The president left the meeting with congressional leaders after only three minutes, holding an infrastructure bill hostage unless the investigations into him end.

Los Angeles Mayor Eric Garcetti
Los Angeles Mayor Eric Garcetti
(AP/Jae C. Hong)
Los Angeles Mayor Eric Garcetti -- who had considered running for president in 2020 -- said Donald Trump "walked away from his duty to the country" on Wednesday after the president stormed out of an infrastructure meeting with congressional leaders at the White House.

"He walked away from this country’s crumbling communities, and he walked away from the American people," Garcetti told a crowd a few blocks away at the Center for American Progress Ideas Conference. "Donald Trump showed that he still can’t get construction projects done."

Earlier in the day, House Speaker Nancy Pelosi emerged from a Capitol Hill meeting with her Democratic caucus and accused the president of engaging in "a cover-up" in the face of congressional investigations into his presidency, businesses and personal finances. Trump erupted, according to news reports, and refused to shake any hands when he arrived an hour later at his meeting with Pelosi and Democratic Senate Minority Leader Chuck Schumer.

The president then left the meeting after just three minutes.

"I don’t do cover-ups," he told reporters in the Rose Garden minutes later, still fuming and condemning what he routinely calls the "witch hunt" against him.

Trump said he told Pelosi and Schumer, "'I want to do infrastructure. I want to do it more than you want to do it. I’d be really good at that -- that’s what I do. But you know what? You can’t do it under these circumstances, so get these phony investigations over with.'"

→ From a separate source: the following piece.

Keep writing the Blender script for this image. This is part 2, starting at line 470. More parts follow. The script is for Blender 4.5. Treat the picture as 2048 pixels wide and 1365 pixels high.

The day ended with the prospects of a federal infrastructure bill looking dimmer than ever.

Given this setback, Garcetti urged the progressive crowd at the conference to continue investing in infrastructure locally and for the Democratic Party to create a new national strategy on this issue for the next 50 years. The mayor suggested that a focus on infrastructure, which impacts everyone, could pay Democrats political dividends in the 2020 presidential election.

"It’s about whether you get so see your child on time because the commute is lessened," he said. "It’s about your dating pool because [of] where you can live and how far you can go out on a date. It’s about the human experience that infrastructure enables."